Pretty soon, I find my preconceptions of Saudi Arabia are outdated. This place is changing. Four years ago, female drivers were outlawed. Now the streets are full of them. The first female soldiers have started to graduate from the Saudi military academy, women judges are being trained and equal pay laws have been passed. I’ve seen women dancing on a stage in tight leather in the middle of a new restaurant complex and running in their footie kits out of a stadium tunnel onto a pitch. Until recently tourists were not allowed into Saudi Arabia — that’s changed, too. I was shown around the inaugural Diriyah Contemporary Art Biennale, a project that would have been unthinkable a few years ago, and the site for a new outdoor opera house. Some Saudi artists are talking about an ‘escape from the Dark Ages’ and the events at that biennale showed the level of ambition. I suspect that biases will ease and Saudi Arabia will become an oasis for tourists — particularly the ancient sites of AlUla. It is, perhaps, the most rapidly changing country in the world.

At the UK ambassador’s residence, I catch up with messages from friends about what people are saying as I defend the Prime Minister. ‘You are the target of an organised campaign on Twitter and Instagram. Don’t look. You support the PM, they want to undermine and discredit you. It’s just the mob trying to prise another woman out of her job.’ I, of course, look — and really wished I hadn’t. The next message is to tell me that someone has connected with my 87-year-old mother online, impersonated me and engaged her in conversation. I hope whoever it was enjoyed all the photographs of the knitted baby matinee coats and crocheted pram blankets.

I agree to an interview with an American news channel. ‘No one at home will see it,’ I’m told. ‘It’s CNN.’ On air, I’m asked if anything would make me withdraw my support for the Prime Minister. But it is my job to support the PM. I think for a second. ‘Well, I suppose if he went out and kicked a dog,’ I reply, honestly. Anticipating the response, my special adviser contacts No. 10. As this will definitely be raised by lobby journalists, Downing Street will need a line. Later that day, my phone is flashing. ‘Don’t look at Twitter.’ This time, I don’t.

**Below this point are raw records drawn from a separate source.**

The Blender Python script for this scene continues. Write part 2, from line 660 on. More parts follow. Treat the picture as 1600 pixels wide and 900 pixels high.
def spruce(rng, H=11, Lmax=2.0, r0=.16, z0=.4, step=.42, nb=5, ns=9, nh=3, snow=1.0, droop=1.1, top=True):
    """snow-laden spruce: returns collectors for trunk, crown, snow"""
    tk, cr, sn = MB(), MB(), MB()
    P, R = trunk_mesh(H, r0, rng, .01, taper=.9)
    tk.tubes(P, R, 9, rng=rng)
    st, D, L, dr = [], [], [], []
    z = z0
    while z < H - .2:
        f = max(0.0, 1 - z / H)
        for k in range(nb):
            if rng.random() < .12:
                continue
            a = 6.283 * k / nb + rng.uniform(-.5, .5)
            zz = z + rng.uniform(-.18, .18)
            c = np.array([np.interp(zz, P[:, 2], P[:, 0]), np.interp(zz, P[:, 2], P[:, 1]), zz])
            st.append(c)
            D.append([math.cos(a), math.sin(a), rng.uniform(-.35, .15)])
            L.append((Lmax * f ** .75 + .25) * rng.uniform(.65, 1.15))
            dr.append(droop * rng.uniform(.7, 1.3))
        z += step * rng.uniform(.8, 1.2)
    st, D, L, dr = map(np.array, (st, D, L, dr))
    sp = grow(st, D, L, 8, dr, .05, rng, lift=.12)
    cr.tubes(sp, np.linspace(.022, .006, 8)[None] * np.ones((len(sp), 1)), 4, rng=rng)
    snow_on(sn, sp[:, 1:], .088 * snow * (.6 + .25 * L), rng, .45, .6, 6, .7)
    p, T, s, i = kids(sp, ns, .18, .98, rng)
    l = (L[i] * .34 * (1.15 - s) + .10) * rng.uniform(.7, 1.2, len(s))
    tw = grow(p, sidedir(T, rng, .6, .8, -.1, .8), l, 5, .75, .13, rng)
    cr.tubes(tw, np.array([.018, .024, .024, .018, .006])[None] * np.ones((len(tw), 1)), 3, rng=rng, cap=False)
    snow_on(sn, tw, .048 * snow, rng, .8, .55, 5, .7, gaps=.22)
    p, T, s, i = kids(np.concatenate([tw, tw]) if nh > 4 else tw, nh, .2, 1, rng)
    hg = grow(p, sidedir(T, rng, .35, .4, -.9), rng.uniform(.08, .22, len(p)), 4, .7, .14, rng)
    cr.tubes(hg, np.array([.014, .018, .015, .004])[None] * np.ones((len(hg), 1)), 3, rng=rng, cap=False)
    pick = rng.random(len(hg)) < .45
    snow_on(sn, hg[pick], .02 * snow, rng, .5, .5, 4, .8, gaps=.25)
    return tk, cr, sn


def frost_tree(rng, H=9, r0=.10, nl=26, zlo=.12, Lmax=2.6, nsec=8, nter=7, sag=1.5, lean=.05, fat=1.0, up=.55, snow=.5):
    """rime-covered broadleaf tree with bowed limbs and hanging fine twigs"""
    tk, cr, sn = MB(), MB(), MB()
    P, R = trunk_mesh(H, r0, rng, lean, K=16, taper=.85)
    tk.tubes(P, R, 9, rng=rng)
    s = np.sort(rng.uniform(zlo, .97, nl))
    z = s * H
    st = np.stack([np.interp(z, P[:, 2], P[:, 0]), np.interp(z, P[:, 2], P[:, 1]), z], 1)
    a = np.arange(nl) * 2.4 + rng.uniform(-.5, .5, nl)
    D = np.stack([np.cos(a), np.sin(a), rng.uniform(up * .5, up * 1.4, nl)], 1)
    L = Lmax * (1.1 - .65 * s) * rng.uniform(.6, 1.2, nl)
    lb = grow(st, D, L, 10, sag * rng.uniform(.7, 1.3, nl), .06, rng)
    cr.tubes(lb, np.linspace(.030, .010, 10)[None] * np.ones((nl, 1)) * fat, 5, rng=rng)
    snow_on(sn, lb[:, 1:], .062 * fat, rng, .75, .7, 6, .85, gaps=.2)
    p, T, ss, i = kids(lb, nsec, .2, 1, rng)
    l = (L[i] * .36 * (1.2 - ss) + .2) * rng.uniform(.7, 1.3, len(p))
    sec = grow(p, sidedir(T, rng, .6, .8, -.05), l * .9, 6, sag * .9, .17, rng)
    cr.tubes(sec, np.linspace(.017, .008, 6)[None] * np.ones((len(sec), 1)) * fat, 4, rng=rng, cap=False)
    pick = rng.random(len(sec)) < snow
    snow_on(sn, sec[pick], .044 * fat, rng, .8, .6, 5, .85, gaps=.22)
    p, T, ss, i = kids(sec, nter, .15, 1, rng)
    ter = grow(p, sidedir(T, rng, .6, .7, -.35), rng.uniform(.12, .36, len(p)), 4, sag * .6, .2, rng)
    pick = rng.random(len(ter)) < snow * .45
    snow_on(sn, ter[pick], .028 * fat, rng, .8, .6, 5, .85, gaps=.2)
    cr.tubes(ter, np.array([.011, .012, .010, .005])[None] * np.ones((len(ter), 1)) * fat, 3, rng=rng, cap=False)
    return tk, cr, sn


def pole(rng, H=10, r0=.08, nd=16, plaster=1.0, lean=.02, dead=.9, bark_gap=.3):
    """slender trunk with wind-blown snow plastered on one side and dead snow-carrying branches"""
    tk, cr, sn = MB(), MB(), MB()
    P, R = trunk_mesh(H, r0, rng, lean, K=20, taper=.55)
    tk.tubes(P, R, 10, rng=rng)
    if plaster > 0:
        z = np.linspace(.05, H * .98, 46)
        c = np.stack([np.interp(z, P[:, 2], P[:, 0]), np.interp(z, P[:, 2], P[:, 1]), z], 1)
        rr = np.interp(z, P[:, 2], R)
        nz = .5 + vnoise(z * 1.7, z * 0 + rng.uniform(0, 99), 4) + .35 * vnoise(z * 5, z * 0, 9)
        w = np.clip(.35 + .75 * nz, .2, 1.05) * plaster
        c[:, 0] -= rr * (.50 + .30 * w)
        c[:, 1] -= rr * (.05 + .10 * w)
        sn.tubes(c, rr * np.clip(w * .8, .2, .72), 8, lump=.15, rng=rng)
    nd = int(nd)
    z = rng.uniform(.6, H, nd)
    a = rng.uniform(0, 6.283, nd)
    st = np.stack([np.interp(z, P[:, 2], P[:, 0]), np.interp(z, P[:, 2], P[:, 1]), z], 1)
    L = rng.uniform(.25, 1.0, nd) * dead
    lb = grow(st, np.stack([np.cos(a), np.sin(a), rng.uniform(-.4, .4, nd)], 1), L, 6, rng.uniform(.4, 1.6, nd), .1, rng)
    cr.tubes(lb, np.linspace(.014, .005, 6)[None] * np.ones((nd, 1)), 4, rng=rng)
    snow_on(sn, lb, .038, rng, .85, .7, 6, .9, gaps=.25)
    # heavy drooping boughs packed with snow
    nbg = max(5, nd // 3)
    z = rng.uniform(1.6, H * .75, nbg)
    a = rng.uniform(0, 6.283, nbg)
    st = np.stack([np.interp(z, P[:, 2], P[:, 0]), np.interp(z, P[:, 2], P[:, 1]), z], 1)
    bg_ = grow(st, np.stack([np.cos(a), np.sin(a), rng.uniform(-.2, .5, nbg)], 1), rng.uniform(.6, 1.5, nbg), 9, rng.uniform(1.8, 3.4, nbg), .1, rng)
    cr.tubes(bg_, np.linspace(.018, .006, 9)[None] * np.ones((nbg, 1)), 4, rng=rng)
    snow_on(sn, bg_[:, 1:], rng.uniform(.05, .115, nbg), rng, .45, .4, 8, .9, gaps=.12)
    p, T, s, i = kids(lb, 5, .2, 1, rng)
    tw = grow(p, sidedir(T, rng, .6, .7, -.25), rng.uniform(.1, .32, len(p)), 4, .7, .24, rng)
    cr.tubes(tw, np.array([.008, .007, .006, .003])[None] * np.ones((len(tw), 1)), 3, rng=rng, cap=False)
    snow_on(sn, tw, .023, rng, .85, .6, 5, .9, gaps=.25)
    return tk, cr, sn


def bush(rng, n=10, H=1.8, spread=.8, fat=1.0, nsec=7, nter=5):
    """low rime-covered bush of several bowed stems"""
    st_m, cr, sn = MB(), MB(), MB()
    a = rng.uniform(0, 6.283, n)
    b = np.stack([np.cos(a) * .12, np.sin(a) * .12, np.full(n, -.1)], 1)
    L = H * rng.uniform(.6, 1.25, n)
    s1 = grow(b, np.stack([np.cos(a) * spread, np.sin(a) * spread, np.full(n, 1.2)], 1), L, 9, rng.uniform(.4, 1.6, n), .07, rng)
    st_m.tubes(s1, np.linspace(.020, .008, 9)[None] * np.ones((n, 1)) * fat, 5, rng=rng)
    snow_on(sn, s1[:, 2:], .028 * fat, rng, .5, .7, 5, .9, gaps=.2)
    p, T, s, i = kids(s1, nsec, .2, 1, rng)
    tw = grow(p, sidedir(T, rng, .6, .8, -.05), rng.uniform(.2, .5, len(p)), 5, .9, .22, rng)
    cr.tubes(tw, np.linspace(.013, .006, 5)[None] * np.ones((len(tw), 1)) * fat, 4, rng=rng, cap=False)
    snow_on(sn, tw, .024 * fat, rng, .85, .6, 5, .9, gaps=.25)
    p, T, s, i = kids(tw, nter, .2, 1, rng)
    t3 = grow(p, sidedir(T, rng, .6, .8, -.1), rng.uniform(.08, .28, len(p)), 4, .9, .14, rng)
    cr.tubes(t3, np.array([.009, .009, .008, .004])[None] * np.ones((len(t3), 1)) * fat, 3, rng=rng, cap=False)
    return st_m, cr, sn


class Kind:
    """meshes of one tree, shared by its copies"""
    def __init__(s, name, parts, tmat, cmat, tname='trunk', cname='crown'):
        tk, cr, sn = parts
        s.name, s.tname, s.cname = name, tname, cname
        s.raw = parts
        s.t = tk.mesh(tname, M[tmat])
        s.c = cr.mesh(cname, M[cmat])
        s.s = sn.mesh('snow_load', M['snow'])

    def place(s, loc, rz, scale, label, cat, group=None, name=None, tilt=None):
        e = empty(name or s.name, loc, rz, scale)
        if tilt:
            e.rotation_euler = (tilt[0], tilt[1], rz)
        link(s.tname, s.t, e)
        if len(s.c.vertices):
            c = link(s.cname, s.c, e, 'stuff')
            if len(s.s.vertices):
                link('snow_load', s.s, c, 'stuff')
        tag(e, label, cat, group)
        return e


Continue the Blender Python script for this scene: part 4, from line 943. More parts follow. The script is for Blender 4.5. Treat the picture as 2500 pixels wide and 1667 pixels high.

As I wait for my flight home, wrapped from top to toe in a traditional Bedouin farwa, a long warm cloak for protection from the freezing desert nights, I learn that another woman, Cressida Dick, has been forced out of her job, and I am filled with sadness. Alicia Keys is flying in to give a concert in AlUla’s new concert stadium just as it begins to snow in Saudi Arabia. I hope she’s packed her thermals.